The government spokesman said judge Mohammed al-Ureybi's 10 -year-old
nephew and his sister were in a critical condition after the family was
sprayed with bullets on Thursday evening.
It was at least the fourth killing closely connected to the
U.S.-sponsored court, following those of three defence lawyers, and will
raise new questions about its ability to conduct fair trials in a nation
on the verge of sectarian civil war.
"This was purposely and intentionally from groups which are connected to
Saddam," spokesman Ali al-Dabbagh told Reuters, adding that he expected
Ureybi nonetheless to continue presiding over the genocide trial which
he took over last week.
Police said the family were driving off from their home along with a
truck laden with possessions when they were ambushed. They had decided
to flee the mostly Sunni Ghazaliya district of west Baghdad after
Ureybi, a Shi'ite lawyer, was appointed following the government's
sacking of his predecessor.
Day-long television coverage of the trial, in which Ureybi has ordered
Saddam from court at each of the three sessions he has chaired so far,
has made the judge a national celebrity.
Court officials were not immediately available for comment.
Iraqi lawyers said the attack on his relatives would be grounds for the
tribunal to question Ureybi's ability to be impartial and ask him to
step down. But a source close to the court said he expected officials to
confirm Ureybi in his post.
SECTARIAN VIOLENCE
He was appointed after the government sacked his predecessor for telling
Saddam the former president was "not a dictator".
In all, he is the fourth chief judge to try Saddam, since the first
judge in an earlier trial quit nine months ago over what he called
interference from the Shi'ite-led government.
The trial for genocide against ethnic Kurds in 1988 is in recess until
October 9. A verdict in the earlier trial, for crimes against humanity
concerning Shi'ites, is due next month.
The majority Shi'ite community now dominant in Iraq after years of
oppression under Saddam's mostly Sunni rule. Defence lawyers, who have
boycotted the genocide trial since Ureybi took over, have accused
Shi'ite militias of killing their three Sunni colleagues and on Thursday
again branded the process a "farce".
As Ureybi's relatives left their home in their car, followed by a pickup
truck full of furniture and other possessions, gunmen in a car opened
fire, killing Kadhem Abdul Hussein and hitting his wife and his son
Karrar, a police source said.
Tribunal judges, like leading Iraqi politicians, live under tight
security. Militants have frequently targeted the relatives of prominent
figures, seeking easier targets because the family members enjoy
considerably less -- if any -- protection.

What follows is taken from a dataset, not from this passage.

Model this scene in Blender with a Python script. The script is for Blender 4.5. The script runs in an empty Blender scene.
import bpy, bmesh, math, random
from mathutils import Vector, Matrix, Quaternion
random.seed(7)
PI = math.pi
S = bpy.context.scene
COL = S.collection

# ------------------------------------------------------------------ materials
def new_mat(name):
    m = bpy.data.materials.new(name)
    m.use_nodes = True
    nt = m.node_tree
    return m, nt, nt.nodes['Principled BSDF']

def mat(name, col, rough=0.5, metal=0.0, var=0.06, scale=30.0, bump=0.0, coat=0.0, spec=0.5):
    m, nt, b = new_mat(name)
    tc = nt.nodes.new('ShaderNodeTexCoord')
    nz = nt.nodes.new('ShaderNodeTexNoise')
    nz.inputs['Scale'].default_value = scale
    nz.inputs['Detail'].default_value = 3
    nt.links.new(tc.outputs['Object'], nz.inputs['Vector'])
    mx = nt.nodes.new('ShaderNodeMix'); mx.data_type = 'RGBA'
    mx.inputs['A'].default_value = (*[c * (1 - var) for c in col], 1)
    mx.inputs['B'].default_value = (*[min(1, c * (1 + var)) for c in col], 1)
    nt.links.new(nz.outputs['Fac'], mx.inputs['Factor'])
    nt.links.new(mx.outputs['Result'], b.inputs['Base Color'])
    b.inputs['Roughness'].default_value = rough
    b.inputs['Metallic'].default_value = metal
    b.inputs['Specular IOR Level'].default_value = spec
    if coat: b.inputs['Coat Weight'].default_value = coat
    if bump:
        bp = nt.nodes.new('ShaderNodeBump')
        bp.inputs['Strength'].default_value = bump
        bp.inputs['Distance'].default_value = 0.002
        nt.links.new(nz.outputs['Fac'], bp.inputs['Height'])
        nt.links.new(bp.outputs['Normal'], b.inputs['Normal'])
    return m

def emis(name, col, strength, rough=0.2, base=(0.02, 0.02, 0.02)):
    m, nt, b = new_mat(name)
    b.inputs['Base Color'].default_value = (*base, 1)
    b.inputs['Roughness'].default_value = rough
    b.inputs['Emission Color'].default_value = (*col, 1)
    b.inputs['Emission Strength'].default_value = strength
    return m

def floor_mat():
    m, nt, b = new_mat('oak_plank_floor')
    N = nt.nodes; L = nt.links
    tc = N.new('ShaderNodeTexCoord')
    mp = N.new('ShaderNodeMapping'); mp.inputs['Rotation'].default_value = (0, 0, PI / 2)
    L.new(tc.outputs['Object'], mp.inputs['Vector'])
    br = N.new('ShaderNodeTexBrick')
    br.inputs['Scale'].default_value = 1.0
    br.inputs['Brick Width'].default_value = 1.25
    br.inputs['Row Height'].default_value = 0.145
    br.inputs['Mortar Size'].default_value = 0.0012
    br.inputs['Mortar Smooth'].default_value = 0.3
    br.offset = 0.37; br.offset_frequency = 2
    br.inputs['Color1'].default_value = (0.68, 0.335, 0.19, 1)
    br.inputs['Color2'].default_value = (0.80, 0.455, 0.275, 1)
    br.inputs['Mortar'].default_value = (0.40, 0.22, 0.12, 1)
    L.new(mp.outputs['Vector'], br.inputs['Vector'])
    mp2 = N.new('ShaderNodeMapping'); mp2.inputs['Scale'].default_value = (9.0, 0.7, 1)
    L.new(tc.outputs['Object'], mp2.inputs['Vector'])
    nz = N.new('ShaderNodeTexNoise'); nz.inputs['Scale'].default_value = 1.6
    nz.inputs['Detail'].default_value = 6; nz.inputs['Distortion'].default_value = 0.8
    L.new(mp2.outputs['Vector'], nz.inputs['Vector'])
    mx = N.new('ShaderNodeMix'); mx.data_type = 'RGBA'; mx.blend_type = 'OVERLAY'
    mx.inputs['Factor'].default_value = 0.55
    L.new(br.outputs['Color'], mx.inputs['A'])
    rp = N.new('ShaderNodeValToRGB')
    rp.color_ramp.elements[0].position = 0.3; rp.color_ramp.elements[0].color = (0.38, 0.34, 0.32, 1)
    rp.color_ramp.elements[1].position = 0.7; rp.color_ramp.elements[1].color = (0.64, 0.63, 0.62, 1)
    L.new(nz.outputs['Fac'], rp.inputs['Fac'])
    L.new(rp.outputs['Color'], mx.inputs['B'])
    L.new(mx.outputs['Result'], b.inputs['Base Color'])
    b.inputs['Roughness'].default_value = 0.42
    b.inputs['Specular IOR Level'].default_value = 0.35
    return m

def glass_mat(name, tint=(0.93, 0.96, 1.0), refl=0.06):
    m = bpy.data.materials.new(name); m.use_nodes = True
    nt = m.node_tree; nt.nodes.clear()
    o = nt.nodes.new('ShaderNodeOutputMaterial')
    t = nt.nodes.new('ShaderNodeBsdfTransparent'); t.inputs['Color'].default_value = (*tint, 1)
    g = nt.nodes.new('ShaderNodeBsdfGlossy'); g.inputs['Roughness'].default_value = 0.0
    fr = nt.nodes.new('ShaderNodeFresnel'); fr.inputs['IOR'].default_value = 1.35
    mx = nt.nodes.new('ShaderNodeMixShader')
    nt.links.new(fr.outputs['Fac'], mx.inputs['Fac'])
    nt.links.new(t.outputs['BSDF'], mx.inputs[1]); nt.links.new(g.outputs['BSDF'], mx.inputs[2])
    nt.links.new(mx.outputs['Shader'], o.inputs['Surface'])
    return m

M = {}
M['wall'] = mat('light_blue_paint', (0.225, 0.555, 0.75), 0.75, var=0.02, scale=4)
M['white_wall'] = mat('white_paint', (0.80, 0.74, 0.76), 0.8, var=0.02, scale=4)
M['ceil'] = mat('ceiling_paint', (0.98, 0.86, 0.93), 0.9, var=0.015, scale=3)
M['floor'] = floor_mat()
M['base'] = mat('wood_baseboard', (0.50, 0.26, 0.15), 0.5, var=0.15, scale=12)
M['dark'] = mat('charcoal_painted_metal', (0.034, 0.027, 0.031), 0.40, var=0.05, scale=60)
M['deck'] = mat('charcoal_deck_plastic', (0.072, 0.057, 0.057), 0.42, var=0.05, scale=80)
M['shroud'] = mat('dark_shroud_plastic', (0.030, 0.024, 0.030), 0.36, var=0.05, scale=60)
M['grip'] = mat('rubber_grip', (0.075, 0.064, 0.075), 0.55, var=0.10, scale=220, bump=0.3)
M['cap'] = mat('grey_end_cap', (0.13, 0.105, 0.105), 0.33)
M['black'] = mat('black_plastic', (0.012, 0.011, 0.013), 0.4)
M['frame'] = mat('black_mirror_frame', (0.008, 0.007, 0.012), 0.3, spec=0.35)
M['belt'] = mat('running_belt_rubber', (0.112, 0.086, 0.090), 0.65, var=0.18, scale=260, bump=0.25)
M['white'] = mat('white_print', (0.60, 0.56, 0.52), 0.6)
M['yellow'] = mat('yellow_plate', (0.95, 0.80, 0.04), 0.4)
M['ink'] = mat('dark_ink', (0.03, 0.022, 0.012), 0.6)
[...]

Ureybi, originally from the southern city of Amara but trained in
Baghdad, was little known among leading lawyers before appearing at the
head of the five-man bench nine days ago, a day after Abdullah al-Amiri
was fired by the government.
Saddam, 69, faces hanging if convicted but no execution can take place
until after an appeals process that could take years.
In other violence, police said two officers were killed on Friday in
clashes in Baghdad's violent, southern Dora district, gunmen killed
three Iraqi soldiers near the northern oil city of Kirkuk and one man
was killed by a bomb in central Baghdad.
A Sunni tribal leader was killed by gunmen, also in Dora. Some tribal
sheikhs have become targets for al Qaeda, especially following a deal
this week by tribes in western Anbar province to attack Sunni Islamist
militants alongside government forces.
The Iraqi military said it captured 60 suspected Sunni insurgents in a
bloodless start to what it called a joint Iraqi and U.S. operation to
flush militants out of the violent province of Diyala, around Baquba,
northeast of Baghdad.
Among those arrested was a Sunni tribal leader and former brigadier in
Saddam's army who is accused of organising the "ethnic cleansing" of
Shi'ites from the town of Khan Bani Sad.
U.S. commanders describe Diyala as the "perfect storm" because of a mix
of Sunni, Shi'ite and Kurdish communities.